START ENTRIES

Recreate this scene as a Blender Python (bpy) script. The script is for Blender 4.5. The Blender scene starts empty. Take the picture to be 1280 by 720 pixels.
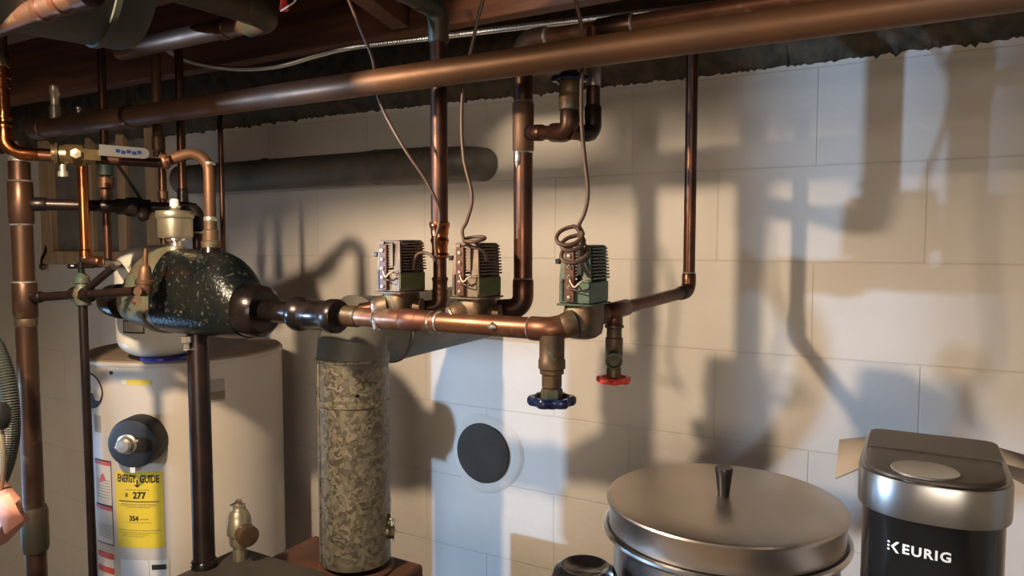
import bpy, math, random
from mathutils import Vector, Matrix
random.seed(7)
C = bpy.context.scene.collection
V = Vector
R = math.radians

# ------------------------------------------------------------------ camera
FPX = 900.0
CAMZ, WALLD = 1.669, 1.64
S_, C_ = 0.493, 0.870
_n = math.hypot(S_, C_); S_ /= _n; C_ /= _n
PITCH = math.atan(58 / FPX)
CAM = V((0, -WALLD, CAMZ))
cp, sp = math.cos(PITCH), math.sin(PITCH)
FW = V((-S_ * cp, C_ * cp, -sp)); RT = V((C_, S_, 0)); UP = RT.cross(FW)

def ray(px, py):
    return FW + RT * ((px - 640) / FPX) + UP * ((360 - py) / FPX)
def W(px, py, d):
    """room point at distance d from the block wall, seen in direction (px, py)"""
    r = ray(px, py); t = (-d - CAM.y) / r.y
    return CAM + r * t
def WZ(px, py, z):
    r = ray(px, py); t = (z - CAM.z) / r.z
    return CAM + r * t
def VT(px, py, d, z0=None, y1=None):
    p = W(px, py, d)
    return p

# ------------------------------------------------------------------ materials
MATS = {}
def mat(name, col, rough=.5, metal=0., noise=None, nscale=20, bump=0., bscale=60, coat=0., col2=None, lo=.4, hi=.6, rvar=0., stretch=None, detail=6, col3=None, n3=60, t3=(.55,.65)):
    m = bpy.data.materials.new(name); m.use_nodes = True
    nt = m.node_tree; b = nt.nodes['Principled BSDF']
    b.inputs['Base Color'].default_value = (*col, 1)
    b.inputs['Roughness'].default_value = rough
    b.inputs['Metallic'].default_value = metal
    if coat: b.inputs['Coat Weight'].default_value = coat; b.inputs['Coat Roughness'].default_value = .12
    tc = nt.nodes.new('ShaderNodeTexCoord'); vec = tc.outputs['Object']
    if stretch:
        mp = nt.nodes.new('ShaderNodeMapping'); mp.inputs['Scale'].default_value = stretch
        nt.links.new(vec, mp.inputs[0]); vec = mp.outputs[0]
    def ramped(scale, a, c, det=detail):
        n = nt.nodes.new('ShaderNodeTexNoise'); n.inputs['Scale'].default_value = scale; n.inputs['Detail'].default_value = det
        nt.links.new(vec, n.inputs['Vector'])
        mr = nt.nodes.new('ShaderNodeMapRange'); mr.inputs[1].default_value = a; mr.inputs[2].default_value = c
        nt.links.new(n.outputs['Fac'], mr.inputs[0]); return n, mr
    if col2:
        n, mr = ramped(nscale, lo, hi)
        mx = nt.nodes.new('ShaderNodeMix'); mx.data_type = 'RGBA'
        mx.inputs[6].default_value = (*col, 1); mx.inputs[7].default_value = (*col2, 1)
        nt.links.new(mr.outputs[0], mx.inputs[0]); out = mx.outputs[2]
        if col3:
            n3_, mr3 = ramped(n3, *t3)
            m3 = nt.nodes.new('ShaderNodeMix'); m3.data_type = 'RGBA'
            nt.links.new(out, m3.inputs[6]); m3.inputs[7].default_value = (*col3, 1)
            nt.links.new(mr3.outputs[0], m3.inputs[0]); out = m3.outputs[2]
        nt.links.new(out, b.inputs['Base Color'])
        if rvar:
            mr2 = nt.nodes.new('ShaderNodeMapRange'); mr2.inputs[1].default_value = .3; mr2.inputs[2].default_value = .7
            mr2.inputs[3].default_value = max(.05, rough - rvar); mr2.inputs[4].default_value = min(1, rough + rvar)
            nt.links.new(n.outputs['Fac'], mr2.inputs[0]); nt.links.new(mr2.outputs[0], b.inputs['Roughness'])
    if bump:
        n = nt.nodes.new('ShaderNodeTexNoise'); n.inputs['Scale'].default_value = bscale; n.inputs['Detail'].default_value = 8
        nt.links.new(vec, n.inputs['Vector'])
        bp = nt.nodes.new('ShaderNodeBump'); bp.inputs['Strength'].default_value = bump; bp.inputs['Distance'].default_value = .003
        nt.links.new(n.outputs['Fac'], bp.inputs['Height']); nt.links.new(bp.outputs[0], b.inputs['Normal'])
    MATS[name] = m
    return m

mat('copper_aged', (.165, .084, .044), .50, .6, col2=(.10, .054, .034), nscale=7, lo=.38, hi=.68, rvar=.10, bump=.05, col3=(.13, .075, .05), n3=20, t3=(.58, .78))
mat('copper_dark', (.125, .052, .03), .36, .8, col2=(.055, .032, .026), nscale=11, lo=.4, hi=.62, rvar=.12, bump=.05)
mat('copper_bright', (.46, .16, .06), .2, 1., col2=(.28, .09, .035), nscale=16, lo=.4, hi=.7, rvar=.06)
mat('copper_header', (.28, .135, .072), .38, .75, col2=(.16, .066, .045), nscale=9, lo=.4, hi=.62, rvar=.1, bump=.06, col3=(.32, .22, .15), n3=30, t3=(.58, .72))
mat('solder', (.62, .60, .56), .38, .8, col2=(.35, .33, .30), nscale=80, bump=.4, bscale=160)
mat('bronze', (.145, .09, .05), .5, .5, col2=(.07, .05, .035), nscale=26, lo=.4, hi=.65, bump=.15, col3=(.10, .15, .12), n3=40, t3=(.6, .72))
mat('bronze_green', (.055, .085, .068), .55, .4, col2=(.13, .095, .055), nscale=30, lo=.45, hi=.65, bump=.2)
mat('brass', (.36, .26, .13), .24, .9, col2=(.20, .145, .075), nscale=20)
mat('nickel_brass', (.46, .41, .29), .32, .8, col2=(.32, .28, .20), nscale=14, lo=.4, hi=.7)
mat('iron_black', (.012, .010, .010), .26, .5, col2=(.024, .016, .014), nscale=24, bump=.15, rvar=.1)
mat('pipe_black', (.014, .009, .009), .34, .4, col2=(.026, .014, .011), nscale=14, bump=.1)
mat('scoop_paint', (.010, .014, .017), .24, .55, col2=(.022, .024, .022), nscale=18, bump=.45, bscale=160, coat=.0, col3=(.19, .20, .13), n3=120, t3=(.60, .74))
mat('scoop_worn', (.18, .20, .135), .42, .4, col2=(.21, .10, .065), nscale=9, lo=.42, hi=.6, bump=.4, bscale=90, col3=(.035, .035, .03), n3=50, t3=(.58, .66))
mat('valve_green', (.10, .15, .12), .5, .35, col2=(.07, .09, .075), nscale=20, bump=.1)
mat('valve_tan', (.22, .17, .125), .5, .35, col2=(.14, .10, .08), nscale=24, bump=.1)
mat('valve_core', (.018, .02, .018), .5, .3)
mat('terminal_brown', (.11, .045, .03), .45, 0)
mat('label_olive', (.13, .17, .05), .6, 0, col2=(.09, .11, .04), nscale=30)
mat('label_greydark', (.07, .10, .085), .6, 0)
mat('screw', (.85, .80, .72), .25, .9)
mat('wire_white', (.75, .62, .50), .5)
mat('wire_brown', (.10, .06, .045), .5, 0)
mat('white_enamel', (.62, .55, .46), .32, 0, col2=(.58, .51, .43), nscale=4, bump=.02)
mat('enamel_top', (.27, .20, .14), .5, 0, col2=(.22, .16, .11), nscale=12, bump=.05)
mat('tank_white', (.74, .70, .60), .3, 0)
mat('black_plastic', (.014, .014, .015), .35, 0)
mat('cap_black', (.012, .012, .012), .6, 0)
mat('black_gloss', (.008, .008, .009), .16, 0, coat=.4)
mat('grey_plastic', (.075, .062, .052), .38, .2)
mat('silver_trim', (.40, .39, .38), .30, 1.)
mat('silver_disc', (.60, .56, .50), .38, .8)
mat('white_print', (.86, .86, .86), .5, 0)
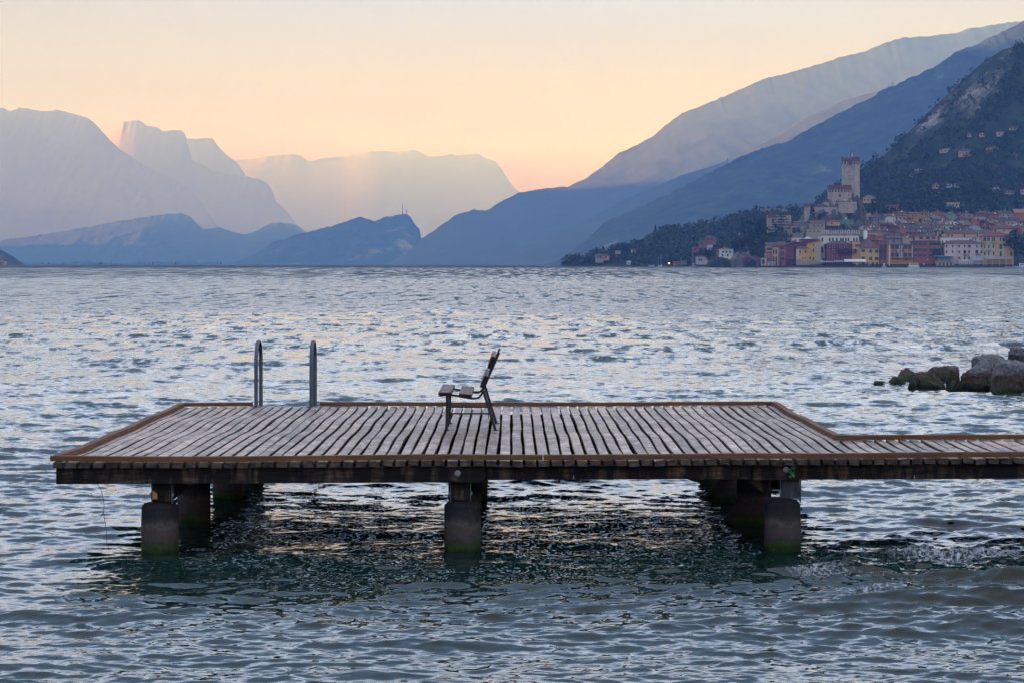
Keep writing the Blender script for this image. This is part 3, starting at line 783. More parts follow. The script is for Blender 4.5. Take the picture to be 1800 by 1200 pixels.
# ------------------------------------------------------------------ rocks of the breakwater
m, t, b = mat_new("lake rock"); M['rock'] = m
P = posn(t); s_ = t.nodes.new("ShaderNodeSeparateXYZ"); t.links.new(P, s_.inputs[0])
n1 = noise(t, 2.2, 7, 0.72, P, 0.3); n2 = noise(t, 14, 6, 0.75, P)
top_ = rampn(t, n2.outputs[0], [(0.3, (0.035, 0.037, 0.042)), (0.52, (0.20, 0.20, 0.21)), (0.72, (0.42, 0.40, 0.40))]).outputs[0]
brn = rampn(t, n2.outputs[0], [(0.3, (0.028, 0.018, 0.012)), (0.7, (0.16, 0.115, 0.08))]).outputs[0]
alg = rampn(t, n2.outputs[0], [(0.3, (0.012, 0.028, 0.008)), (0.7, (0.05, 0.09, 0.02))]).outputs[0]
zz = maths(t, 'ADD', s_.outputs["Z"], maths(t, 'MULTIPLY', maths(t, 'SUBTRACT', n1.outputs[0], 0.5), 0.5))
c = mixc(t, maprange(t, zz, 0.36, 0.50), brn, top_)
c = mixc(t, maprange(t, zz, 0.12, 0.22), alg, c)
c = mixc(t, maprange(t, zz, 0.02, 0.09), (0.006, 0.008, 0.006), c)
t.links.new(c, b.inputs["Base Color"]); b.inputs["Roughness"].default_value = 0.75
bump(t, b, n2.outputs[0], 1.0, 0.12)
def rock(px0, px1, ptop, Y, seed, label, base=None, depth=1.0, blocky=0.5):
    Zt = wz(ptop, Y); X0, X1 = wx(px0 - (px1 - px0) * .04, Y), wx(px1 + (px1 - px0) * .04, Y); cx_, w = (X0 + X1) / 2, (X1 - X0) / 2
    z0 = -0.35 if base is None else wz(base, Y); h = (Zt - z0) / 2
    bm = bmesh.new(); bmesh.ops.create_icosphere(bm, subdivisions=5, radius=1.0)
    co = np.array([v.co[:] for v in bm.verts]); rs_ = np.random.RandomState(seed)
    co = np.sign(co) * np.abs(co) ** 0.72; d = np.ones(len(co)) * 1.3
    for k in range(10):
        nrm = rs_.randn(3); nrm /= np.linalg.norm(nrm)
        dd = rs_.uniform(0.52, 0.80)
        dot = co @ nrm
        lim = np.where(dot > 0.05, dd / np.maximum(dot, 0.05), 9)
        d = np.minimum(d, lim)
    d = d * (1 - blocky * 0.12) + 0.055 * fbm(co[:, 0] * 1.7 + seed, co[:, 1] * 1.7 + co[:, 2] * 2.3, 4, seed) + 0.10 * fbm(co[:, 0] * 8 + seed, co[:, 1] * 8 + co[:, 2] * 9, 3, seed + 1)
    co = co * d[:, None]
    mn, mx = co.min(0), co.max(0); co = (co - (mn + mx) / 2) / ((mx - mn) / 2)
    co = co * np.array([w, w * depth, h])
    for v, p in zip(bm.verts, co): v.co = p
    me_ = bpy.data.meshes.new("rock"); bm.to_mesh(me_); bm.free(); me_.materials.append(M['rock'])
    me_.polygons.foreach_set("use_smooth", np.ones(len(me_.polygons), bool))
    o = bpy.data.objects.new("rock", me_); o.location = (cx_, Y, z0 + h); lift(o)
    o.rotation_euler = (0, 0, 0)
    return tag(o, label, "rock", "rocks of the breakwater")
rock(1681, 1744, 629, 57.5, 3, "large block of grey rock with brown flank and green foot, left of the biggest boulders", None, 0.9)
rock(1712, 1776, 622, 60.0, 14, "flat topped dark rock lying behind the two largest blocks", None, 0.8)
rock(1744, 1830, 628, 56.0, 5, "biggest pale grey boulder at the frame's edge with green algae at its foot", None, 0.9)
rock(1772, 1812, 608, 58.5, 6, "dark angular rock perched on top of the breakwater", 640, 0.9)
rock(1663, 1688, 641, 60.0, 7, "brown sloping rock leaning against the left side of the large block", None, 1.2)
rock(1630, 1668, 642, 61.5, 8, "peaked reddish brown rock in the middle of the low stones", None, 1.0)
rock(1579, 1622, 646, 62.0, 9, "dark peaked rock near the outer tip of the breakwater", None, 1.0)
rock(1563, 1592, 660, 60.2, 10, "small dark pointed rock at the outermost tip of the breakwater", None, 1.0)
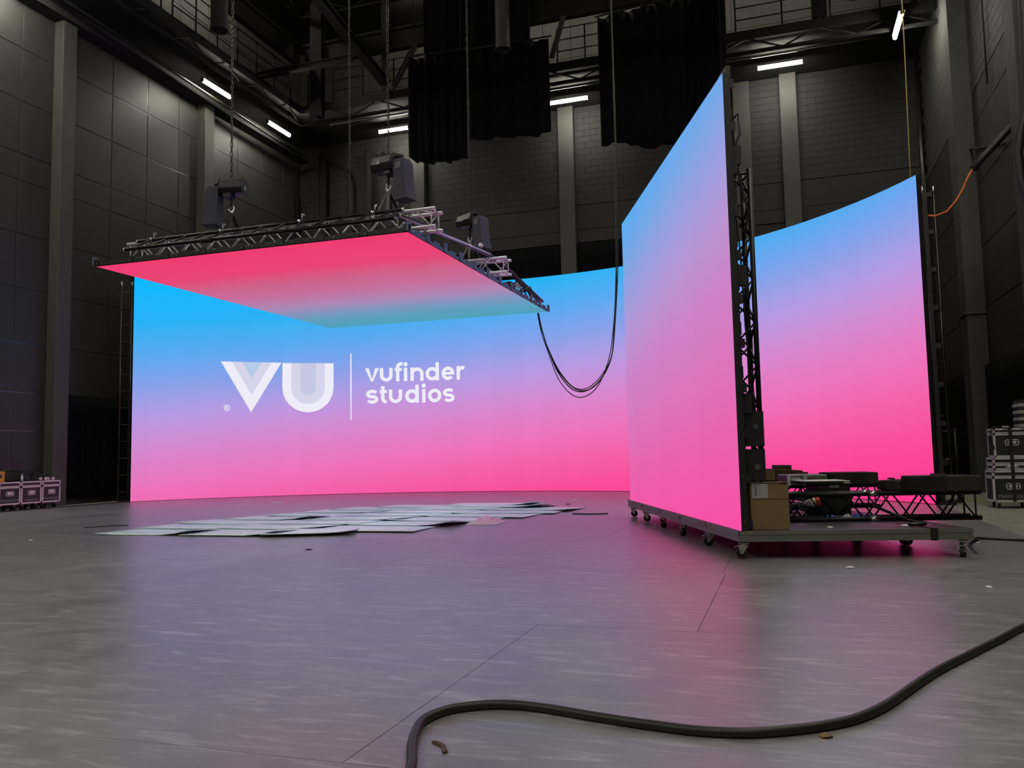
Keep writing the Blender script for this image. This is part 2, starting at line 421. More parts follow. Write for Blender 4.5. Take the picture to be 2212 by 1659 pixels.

END ENTRIES

Could the lines from the top of the material through the line with "R = math.radians" be repeated exactly, pictures left out?

= FULL OUTPUT =
Recreate this scene as a Blender Python (bpy) script. The script is for Blender 4.5. The Blender scene starts empty. Take the picture to be 1280 by 720 pixels.
import bpy, math, random
from mathutils import Vector, Matrix
random.seed(7)
C = bpy.context.scene.collection
V = Vector
R = math.radians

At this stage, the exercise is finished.